TASK » Starting at the first line of the data below, retype every line up to and including the one containing "COL = scn.collection".

(Scene modeling code data)

************

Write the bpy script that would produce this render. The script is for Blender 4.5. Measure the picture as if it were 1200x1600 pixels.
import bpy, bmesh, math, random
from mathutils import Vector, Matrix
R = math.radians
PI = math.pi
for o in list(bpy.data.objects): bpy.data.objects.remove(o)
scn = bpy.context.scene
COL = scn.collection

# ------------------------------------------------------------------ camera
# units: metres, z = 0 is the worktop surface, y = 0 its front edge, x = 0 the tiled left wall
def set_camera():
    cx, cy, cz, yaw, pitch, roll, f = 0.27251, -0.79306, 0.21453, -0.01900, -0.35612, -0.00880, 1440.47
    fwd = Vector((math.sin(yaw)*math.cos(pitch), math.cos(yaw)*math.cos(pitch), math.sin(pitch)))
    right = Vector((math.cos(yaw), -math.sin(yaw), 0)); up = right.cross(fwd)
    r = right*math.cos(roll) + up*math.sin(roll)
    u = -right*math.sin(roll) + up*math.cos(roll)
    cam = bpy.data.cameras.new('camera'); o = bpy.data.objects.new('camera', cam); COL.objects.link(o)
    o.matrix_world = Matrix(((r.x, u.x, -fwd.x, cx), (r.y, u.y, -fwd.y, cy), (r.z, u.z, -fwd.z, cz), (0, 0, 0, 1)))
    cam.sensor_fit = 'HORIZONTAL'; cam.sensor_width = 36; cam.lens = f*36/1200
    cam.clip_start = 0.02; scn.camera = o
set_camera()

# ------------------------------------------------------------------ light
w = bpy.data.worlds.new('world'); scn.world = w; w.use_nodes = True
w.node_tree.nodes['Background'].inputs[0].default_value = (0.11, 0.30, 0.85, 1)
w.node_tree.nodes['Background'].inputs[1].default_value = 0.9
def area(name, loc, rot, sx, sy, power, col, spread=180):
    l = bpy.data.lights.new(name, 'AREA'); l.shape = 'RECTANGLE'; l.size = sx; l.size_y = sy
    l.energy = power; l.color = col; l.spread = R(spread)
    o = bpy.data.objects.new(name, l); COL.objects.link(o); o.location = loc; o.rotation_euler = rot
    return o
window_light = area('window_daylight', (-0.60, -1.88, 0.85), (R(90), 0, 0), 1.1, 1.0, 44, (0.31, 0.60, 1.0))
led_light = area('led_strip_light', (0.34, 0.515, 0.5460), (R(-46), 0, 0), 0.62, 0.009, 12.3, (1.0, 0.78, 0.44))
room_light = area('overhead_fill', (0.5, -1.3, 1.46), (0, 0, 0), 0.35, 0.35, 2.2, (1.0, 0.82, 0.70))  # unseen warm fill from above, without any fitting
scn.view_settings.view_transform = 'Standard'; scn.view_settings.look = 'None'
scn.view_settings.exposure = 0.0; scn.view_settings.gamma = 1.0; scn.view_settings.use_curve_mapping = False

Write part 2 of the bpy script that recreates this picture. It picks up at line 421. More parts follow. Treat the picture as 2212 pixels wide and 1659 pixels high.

************

THE COMPLETED TASK »
Write the bpy script that would produce this render. The script is for Blender 4.5. Measure the picture as if it were 1200x1600 pixels.
import bpy, bmesh, math, random
from mathutils import Vector, Matrix
R = math.radians
PI = math.pi
for o in list(bpy.data.objects): bpy.data.objects.remove(o)
scn = bpy.context.scene
COL = scn.collection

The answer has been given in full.